─── Excerpted data

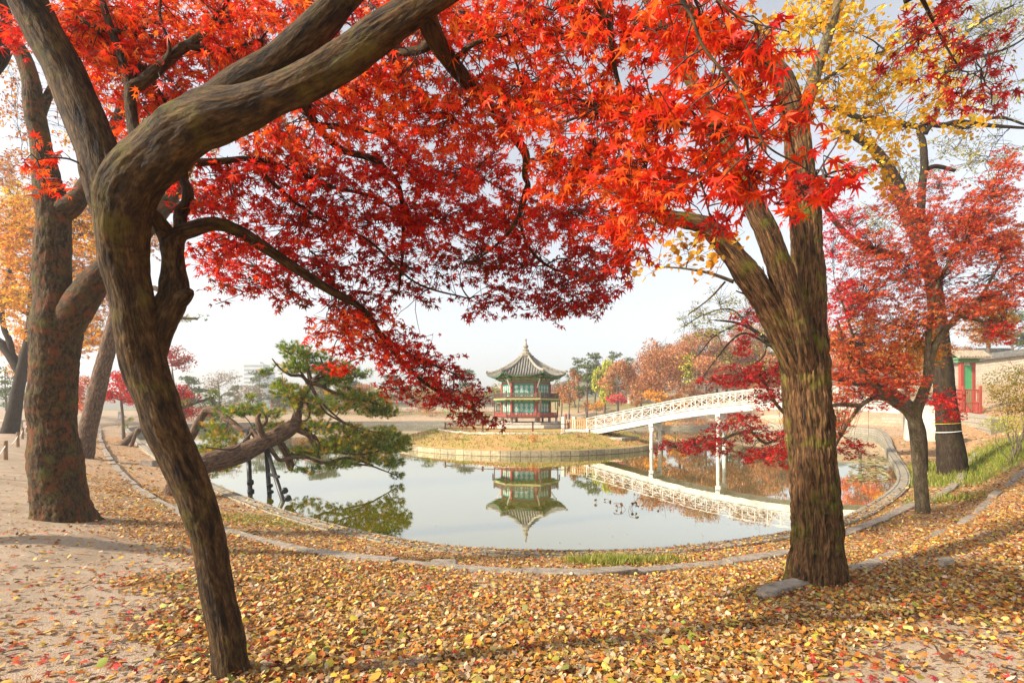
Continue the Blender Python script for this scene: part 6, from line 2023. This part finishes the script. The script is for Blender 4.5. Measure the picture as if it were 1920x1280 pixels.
for s in (-1, 1):
    rows = np.array([[[*(ln[i] + nr[i] * s * (0.03 + 0.95 * t)), ztop[i] + 0.05 - 0.55 * t] for i in range(nn)] for t in np.linspace(0, 1, 4)])
    v = np.vstack([rows.reshape(-1, 3), rows.reshape(-1, 3) - [0, 0, 0.1]])
    f = []
    for j in range(3):
        for i in range(nn - 1):
            q = j * nn + i
            f += [(q, q + 1, q + nn + 1, q + nn), (4 * nn + q, 4 * nn + q + nn, 4 * nn + q + nn + 1, 4 * nn + q + 1)]
    for i in range(nn - 1):
        f.append((3 * nn + i, 3 * nn + i + 1, 7 * nn + i + 1, 7 * nn + i))
    mb.add(v, f)
    for k in range(110):
        t = (k + 0.5) / 110
        p = A_ + dv * Lw * t
        zt_ = np.interp(t, tt, ztop)
        mb.tube([[*(p + nr[0] * s * 0.05), zt_ + 0.08], [*(p + nr[0] * s * 1.02), zt_ - 0.47]], 0.09, 5)
mb.build('coping', TILE, pw_)
mb = MB()
mb.tube([[*ln[i], ztop[i] + 0.16] for i in range(nn)], 0.16, 6)
mb.build('ridge', TILE, pw_)
# roof of a hall beyond that wall
c = np.array([P(1862, 0, 96)[0], 96.0])
hb = thing('palace_hall', (*c, 5), 'grey tiled roof of a hall showing above the palace wall at right', 'building')
zr = EYE + (HY - 668) / F * 96
mb = MB(); mb.box((*c, zr / 2 + 1.2), (5.0, 3.4, zr - 2.4)); mb.build('wall', HALLRED, hb)
mb = MB(); tiled_roof(mb, c, 6.4, 5.4, zr, 1.5, n=18); mb.build('roof', TILE, hb)

# ------------------------------------------------------------------ red gate with green doors, beyond the dark tree
GREEN_DOOR = mat_flat('bright_green_door', (0.06, 0.30, 0.12), 0.6, 0.15)
dg = 45.0
xg = (1813 - CX) / F * dg
zg = terr1(xg, dg) - 0.05
gt = thing('small_gate', (xg, dg, zg), 'narrow red gate with green doors and small brown roof beyond the bridge', 'gate')
zt_ = EYE + (HY - 674) / F * dg
hw = 0.50
for s in (-1, 1):
    mb = MB(); mb.box((xg + s * hw, dg, (zg + zt_) / 2), (0.28, 0.28, zt_ - zg)); mb.build('post', RED, gt)
    mb = MB(); mb.box((xg + s * 0.19, dg - 0.05, (zg + 0.3 + zt_ - 0.5) / 2), (0.36, 0.07, zt_ - zg - 0.8)); mb.build('door', GREEN_DOOR, gt)
    mb = MB()
    v = np.array([[xg + s * hw, dg - 0.16, zg], [xg + s * (hw + 0.1), dg - 1.1, zg], [xg + s * (hw + 0.1), dg - 1.0, zg + 0.35], [xg + s * hw, dg - 0.16, zg + 1.2]])
    mb.add(np.vstack([v, v + [0.12 * s, 0, 0]]), [(0, 1, 2, 3), (7, 6, 5, 4), (0, 4, 5, 1), (1, 5, 6, 2), (2, 6, 7, 3), (3, 7, 4, 0)]); mb.build('buttress', RED, gt)
mb = MB(); mb.box((xg, dg, zt_ - 0.12), (1.9, 0.36, 0.26)); mb.box((xg, dg, zt_ + 0.08), (2.2, 1.0, 0.14)); mb.build('lintel', GREENP, gt)
mb = MB(); tiled_roof(mb, np.array([xg, dg]), 2.9, 1.9, zt_ + 0.15, 0.62, n=12); mb.build('roof', mat_noise('brown_wooden_roof', (0.20, 0.16, 0.11), (0.36, 0.30, 0.22), 4, 0.9, 0.2), gt)
fd = 42.5
xl, xr_ = (1786 - CX) / F * fd, (1838 - CX) / F * fd
zf = max(terr1(xl, fd), terr1(xr_, fd)) - 0.02
fc = thing('red_fence', ((xl + xr_) / 2, fd, zf), 'red wooden picket fence panel in front of the green doors', 'fence')
ht = 2.0
for x_ in (xl, (xl + xr_) / 2 - 0.25, xr_):
    mb = MB(); mb.box((x_, fd, zf + ht / 2 + 0.1), (0.16, 0.16, ht + 0.5)); mb.build('post', RED, fc)
for h_ in (0.06, 0.85, 1.95):
    mb = MB(); mb.box(((xl + xr_) / 2, fd + 0.04, zf + h_ + 0.05), (xr_ - xl, 0.07, 0.14 if h_ > 1 else 0.1)); mb.build('rail', RED, fc)
mb = MB()
for i in range(14):
    mb.box((xl + (xr_ - xl) * (i + 0.5) / 14, fd - 0.02, zf + 1.0), (0.05, 0.04, 1.9))
mb.build('picket', RED, fc)
# side run of the same fence, going back to the gate
# low block wall beside it
pts = np.array([ground(1808, 792), ground(1840, 800), ground(1872, 812)])
pts = catmull(pts, 6)
nr = np.gradient(pts[:, :2], axis=0)
nr = np.stack([nr[:, 1], -nr[:, 0]], -1) / np.linalg.norm(nr, axis=1)[:, None]
zz = terr(pts[:, 0], pts[:, 1], False)
mb = MB(); wall_strip(mb, pts[:, :2], nr, -0.3, 0.3, zz - 0.3, zz + 0.75, np.r_[0, np.cumsum(np.linalg.norm(np.diff(pts[:, :2], axis=0), axis=1))])
tag(mb.build('block_wall', STONE_RETAIN), 'short low wall of pale stone blocks between the red fence and the large shrub', 'wall')

# ------------------------------------------------------------------ left bank furniture
POSTW = mat_flat('weathered_post_wood', (0.26, 0.16, 0.085), 0.85, 0.25, 10, 0.2)
rf = thing('rope_fence', ground(20, 845), 'low rope fence of short wooden posts at the left edge', 'fence')
tops = []
for px, py, hpx in ((-25, 895, 44), (10, 862, 36), (33, 838, 28), (42, 823, 22), (50, 810, 18)):
    g_ = ground(px, py)
    h_ = hpx / F * g_[1]
    mb = MB(); mb.tube([g_ - [0, 0, 0.15], g_ + [0, 0, h_ * 0.6], g_ + [0.01, 0, h_]], [0.075, 0.07, 0.066], 10)
    mb.build('post', POSTW, rf)
    tops.append(g_ + [0, 0, h_ * 0.72])
for a, c in zip(tops[:-1], tops[1:]):
    mb = MB()
    t_ = np.linspace(0, 1, 9)[:, None]
    mb.tube(a + (c - a) * t_ - [0, 0, 0.14] * np.sin(t_ * math.pi), [0.014] * 9, 6, cap=False)
    mb.build('rope', ROPE, rf)
g_ = ground(14, 804)
bn_ = thing('stone_bench', g_, 'low pale stone bench behind the orange tree at the left edge', 'bench')
mb = MB(); mb.box(g_ + [-0.4, 0, 0.62], (3.2, 0.8, 0.16)); mb.build('seat', STONE_PALE, bn_, bevel=0.02)
for s in (-1.5, 0.7):
    mb = MB(); mb.box(g_ + [s, 0, 0.24], (0.4, 0.6, 0.62)); mb.build('leg', STONE_PALE, bn_, bevel=0.02)
g_ = ground(226, 787)
sg = thing('information_sign', g_, 'small grey upright sign on the pale path beyond the pond corner', 'sign')
mb = MB(); mb.box(g_ + [0, 0, 0.55], (0.62, 0.16, 1.1)); mb.build('panel', mat_flat('grey_sign', (0.22, 0.22, 0.22), 0.7), sg, bevel=0.02)
mb = MB(); mb.box(g_ + [0, -0.09, 0.45], (0.14, 0.02, 0.5)); mb.build('notice', WHITE, sg)
for k, (px, py, w_, h_, lb) in enumerate(((279, 874, 26, 9, 'squared grey stone block half sunk on the left bank by the pond'), (1440, 1108, 0, 0, ''), (1775, 1062, 30, 13, 'pale rough stone lying in the leaves uphill of the big trunk'), (833, 1062, 60, 8, 'flat pale slab let into the kerb in the middle of the bank'))):
    if not w_:
        continue
    g_ = ground(px, py)
    W_ = w_ / F * g_[1]
    Hh = h_ / F * g_[1]
    mb = MB()
    r = np.random.default_rng(70 + k)
    mb.box((0, 0, 0), (W_, W_ * 0.6, Hh * 2.2), taper=0.8)
    mb.v[0] = mb.v[0] + r.normal(0, 0.04 * W_, mb.v[0].shape)
    mb.v[0] = mb.v[0] + g_ + [0, 0, Hh * 0.1]
    tag(mb.build('stone_block', STONE_GRANITE, bevel=0.02), lb, 'stone')

# ------------------------------------------------------------------ people on the far path
def person(px, py, d, label, top, legs, h=1.68, yaw=0.0, stride=0.18, bag=False):
    X = (px - CX) / F * d
    zb = terr1(X, d)
    sk = [('pelvis', None, (0, 0, 0.53), 0.085), ('waist', 0, (0, 0, 0.62), 0.075), ('chest', 1, (0, -0.005, 0.74), 0.095), ('neck', 2, (0, 0, 0.835), 0.034), ('head', 3, (0, -0.012, 0.905), 0.058), ('crown', 4, (0, 0.0, 0.965), 0.045)]
    for s in (-1, 1):
        b = len(sk)
        sk += [('sh', 2, (s * 0.105, 0, 0.795), 0.042), ('el', b, (s * 0.135, 0.02 * s * stride * 4, 0.63), 0.030), ('wr', b + 1, (s * 0.13, -0.05 + 0.10 * s * stride, 0.50), 0.020), ('hand', b + 2, (s * 0.128, -0.06 + 0.12 * s * stride, 0.455), 0.022)]
        b = len(sk)
        sk += [('hip', 0, (s * 0.055, 0, 0.50), 0.062), ('kn', b, (s * 0.058, -0.05 - s * stride * 0.35, 0.275), 0.042), ('an', b + 1, (s * 0.058, 0.02 - s * stride * 0.75, 0.045), 0.027), ('toe', b + 2, (s * 0.06, -0.07 - s * stride * 0.75, 0.018), 0.022)]
    me = bpy.data.meshes.new('person')
    me.from_pydata([tuple(np.array(q[2]) * h) for q in sk], [(i, q[1]) for i, q in enumerate(sk) if q[1] is not None], [])
    o = bpy.data.objects.new('person', me)
    COL.objects.link(o)
    sm_ = o.modifiers.new('skin', 'SKIN')
    for i, q in enumerate(sk):
        sv = me.skin_vertices[0].data[i]
        sv.radius = (q[3] * h, q[3] * h * (0.8 if q[0] in ('chest', 'waist', 'pelvis') else 1))
        sv.use_root = i == 0
    su = o.modifiers.new('sub', 'SUBSURF'); su.levels = 1; su.render_levels = 2
    dep = bpy.context.evaluated_depsgraph_get()
    ev = bpy.data.meshes.new_from_object(o.evaluated_get(dep))
    o.modifiers.clear()
    o.data = ev
    o.location = (X, d, zb)
    o.rotation_euler[2] = yaw
    skin = mat_flat('skin', (0.45, 0.27, 0.19), 0.6, 0.05)
    hair = mat_flat('dark_hair', (0.02, 0.016, 0.014), 0.6, 0.1)
    ev.materials.clear()
    for m_ in (top, legs, skin, hair):
        ev.materials.append(m_)
    for p in ev.polygons:
        z = p.center.z / h
        p.use_smooth = True
        p.material_index = 3 if (z > 0.93 or (z > 0.87 and p.center.y > 0.012 * h)) else 2 if (z > 0.835 or (z < 0.485 and abs(p.center.x) > 0.105 * h)) else 0 if z > 0.515 else 1
    ROOT[o.name] = np.array([X, d, zb])
    tag(o, label, 'person')
    return o


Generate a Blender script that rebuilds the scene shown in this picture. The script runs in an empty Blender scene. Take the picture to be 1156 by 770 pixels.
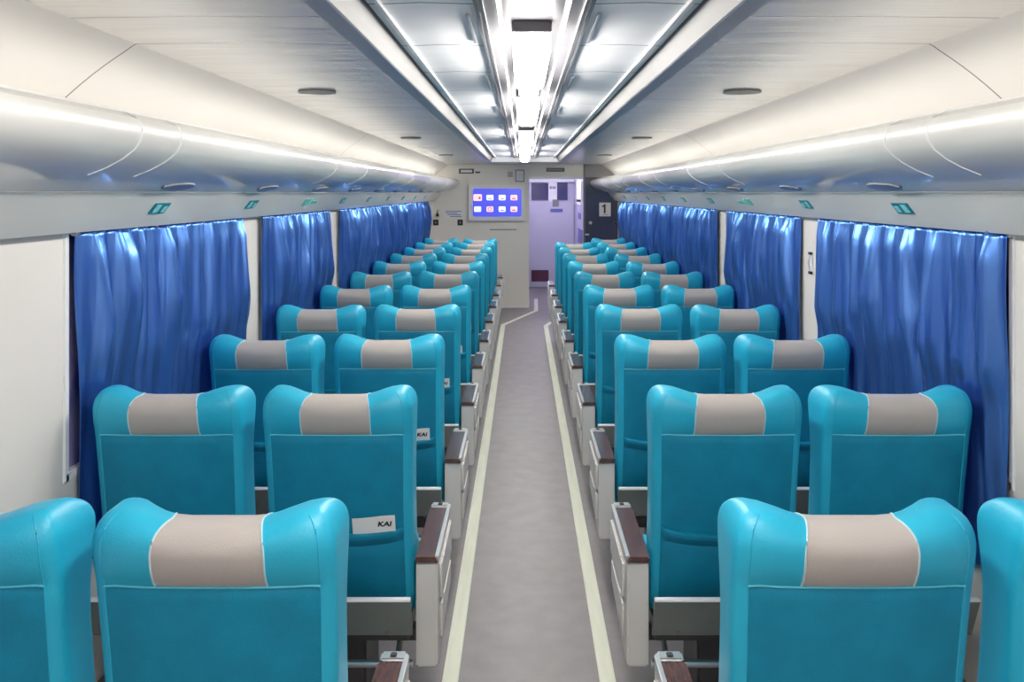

──────

Aim of the task ▸ Leave out the pictures. Transcribe only the lines above, from the first through the one that contains "mb = MB(); tiled_roof(mb, c, 6.4, 5.4, zr, 1.5, n=18);".

Problem solution ▸
Continue the Blender Python script for this scene: part 6, from line 2023. This part finishes the script. The script is for Blender 4.5. Measure the picture as if it were 1920x1280 pixels.
for s in (-1, 1):
    rows = np.array([[[*(ln[i] + nr[i] * s * (0.03 + 0.95 * t)), ztop[i] + 0.05 - 0.55 * t] for i in range(nn)] for t in np.linspace(0, 1, 4)])
    v = np.vstack([rows.reshape(-1, 3), rows.reshape(-1, 3) - [0, 0, 0.1]])
    f = []
    for j in range(3):
        for i in range(nn - 1):
            q = j * nn + i
            f += [(q, q + 1, q + nn + 1, q + nn), (4 * nn + q, 4 * nn + q + nn, 4 * nn + q + nn + 1, 4 * nn + q + 1)]
    for i in range(nn - 1):
        f.append((3 * nn + i, 3 * nn + i + 1, 7 * nn + i + 1, 7 * nn + i))
    mb.add(v, f)
    for k in range(110):
        t = (k + 0.5) / 110
        p = A_ + dv * Lw * t
        zt_ = np.interp(t, tt, ztop)
        mb.tube([[*(p + nr[0] * s * 0.05), zt_ + 0.08], [*(p + nr[0] * s * 1.02), zt_ - 0.47]], 0.09, 5)
mb.build('coping', TILE, pw_)
mb = MB()
mb.tube([[*ln[i], ztop[i] + 0.16] for i in range(nn)], 0.16, 6)
mb.build('ridge', TILE, pw_)
# roof of a hall beyond that wall
c = np.array([P(1862, 0, 96)[0], 96.0])
hb = thing('palace_hall', (*c, 5), 'grey tiled roof of a hall showing above the palace wall at right', 'building')
zr = EYE + (HY - 668) / F * 96
mb = MB(); mb.box((*c, zr / 2 + 1.2), (5.0, 3.4, zr - 2.4)); mb.build('wall', HALLRED, hb)
mb = MB(); tiled_roof(mb, c, 6.4, 5.4, zr, 1.5, n=18); mb.build('roof', TILE, hb)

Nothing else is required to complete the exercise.